Sulis turut menyoroti adanya tiga hakim konstitusi yang memiliki pandangan berbeda atau dissenting opinion terhadap kondisi pelaksanaan Pemilu 2024. Selain itu, terdapat lebih dari 50 amicus curiae yang disampaikan oleh para akademisi, seniman, kelompok buruh, dan berbagai elemen lain dalam masyarakat. Begitupun, sorotan dari Komite Hak Asasi Manusia Persatuan Bangsa-Bangsa yang belum pernah terjadi dalam pemilu sebelumnya.
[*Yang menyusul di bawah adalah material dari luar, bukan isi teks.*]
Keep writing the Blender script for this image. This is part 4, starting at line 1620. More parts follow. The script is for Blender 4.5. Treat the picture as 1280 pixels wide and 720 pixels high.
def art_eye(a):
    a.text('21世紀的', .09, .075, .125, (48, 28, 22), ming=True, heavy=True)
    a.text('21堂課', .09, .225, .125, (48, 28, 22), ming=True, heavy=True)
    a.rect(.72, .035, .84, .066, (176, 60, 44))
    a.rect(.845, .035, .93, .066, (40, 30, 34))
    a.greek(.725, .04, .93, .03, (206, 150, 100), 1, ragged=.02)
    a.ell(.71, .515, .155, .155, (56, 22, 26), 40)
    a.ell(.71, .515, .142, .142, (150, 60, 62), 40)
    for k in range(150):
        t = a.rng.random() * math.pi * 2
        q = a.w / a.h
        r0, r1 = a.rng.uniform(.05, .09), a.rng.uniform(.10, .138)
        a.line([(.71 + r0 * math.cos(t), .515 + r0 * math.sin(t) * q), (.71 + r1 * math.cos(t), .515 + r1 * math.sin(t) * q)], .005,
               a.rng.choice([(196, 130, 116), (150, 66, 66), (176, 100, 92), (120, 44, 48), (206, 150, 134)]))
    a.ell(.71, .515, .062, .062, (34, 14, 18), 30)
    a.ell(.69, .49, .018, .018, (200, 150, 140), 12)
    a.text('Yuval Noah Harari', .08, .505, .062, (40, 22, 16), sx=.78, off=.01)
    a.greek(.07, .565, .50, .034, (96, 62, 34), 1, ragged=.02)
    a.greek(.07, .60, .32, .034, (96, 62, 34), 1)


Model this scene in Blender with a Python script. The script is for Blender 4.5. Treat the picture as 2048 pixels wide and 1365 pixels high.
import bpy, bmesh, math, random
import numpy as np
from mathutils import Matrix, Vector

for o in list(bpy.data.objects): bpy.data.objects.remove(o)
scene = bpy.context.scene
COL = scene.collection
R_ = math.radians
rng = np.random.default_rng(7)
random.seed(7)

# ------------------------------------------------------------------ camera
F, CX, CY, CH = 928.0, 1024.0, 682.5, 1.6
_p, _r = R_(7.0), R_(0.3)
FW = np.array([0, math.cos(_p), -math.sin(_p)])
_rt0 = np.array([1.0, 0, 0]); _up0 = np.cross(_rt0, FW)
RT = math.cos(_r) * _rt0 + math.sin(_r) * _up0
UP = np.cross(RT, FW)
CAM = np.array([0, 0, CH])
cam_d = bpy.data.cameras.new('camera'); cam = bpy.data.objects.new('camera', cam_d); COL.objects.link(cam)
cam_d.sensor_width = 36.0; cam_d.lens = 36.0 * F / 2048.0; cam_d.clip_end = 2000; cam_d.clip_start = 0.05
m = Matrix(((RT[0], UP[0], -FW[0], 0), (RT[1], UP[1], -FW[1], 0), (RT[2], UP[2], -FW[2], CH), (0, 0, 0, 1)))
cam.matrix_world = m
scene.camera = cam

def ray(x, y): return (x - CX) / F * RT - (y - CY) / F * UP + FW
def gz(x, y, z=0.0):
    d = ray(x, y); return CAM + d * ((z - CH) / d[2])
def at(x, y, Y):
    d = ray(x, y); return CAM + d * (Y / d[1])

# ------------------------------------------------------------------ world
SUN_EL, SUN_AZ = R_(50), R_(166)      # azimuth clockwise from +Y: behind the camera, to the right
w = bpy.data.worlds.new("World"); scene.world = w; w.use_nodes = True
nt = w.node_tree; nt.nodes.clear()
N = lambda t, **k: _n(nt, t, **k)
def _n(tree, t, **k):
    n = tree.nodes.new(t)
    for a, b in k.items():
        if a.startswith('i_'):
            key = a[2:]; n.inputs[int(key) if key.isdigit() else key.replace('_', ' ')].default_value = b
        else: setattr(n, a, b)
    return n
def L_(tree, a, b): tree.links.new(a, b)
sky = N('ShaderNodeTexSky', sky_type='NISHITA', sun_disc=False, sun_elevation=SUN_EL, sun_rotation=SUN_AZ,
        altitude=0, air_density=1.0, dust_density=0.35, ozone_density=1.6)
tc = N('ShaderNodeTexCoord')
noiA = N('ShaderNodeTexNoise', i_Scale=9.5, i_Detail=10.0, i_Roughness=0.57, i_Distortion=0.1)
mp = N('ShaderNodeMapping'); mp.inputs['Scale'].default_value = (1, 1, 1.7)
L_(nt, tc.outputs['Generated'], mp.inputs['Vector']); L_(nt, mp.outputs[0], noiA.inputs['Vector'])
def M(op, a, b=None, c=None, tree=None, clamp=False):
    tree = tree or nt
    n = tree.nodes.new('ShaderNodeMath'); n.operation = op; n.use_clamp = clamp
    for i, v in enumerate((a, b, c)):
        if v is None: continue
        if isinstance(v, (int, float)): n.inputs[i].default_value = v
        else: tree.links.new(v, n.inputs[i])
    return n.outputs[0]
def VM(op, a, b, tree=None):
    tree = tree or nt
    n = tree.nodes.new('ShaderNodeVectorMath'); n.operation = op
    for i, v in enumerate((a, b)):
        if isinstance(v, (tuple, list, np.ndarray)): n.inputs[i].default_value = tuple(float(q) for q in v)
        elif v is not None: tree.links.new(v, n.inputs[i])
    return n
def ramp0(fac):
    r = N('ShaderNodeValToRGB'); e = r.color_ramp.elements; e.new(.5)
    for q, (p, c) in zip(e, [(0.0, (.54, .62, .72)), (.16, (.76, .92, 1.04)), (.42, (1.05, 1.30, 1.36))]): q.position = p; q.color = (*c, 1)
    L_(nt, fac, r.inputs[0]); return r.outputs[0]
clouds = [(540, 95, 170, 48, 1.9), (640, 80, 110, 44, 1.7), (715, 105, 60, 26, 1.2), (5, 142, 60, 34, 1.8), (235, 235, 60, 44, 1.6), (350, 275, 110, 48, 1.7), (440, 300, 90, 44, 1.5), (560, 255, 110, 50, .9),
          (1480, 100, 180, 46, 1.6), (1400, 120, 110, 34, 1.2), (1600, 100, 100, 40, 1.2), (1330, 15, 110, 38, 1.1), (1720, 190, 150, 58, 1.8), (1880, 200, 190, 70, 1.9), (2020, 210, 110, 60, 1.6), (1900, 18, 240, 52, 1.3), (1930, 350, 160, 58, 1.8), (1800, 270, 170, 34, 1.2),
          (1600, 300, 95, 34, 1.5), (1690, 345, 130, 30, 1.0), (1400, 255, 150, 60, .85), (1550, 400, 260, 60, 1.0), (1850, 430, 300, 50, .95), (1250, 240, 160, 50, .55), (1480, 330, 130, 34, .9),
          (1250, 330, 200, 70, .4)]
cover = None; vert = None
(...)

Sulis mengungkapkan, hukum sudah menjadi alat rekayasa politik untuk kepentingan kekuasaan. Dugaan pun terlihat dari berbagai instrumen hukum yang akan disegerakan pengesahannya dalam masa lame duck pemerintahan.

 

3 dari 3 halaman

Soroti Kebijakan Tapera dan UKT

Di antaranya adalah hukum terkait masalah Penyiaran, Kepolisian Negara, Tentara Nasional Indonesia, Mahkamah Konstitusi, dan Kementerian Negara. Berbagai pasal dalam instrumen hukum itu menukik pada esensi demokrasi dan hak asasi manusia.

“Misalnya akan hilangnya kebebasan berekspresi dan kebebasan pers dalam menyajikan temuan investigatif dalam RUU Penyiaran. Atau perluasan kewenangan kepolisian dalam RUU Polri, padahal polisi adalah alat negara yang menjaga keamanan dan keterbitan bertugas melindungi, mengayomi, melayani masyarakat dan menegakkan hukum,” tutur Sulis.

Sulis mengkritisi berbagai kebijakan eksekutif di tingkat nasional yang dirumuskan diam-diam, selanjutnya ramai dibicarakan di ruang publik, dan mendapatkan reaksi keras, hingga lalu dibatalkan. Contohnya tentang kebijakan Kementerian Pendidikan dan Kebudayaan soal Uang Kuliah Tunggal (UKT).

“Lalu kebijakan Tabungan Perumahan Rakyat (TAPERA) yang proses pembuatannya tampak tidak didasarkan regulatory impact analysis yang memadai,” pungkas Sulis.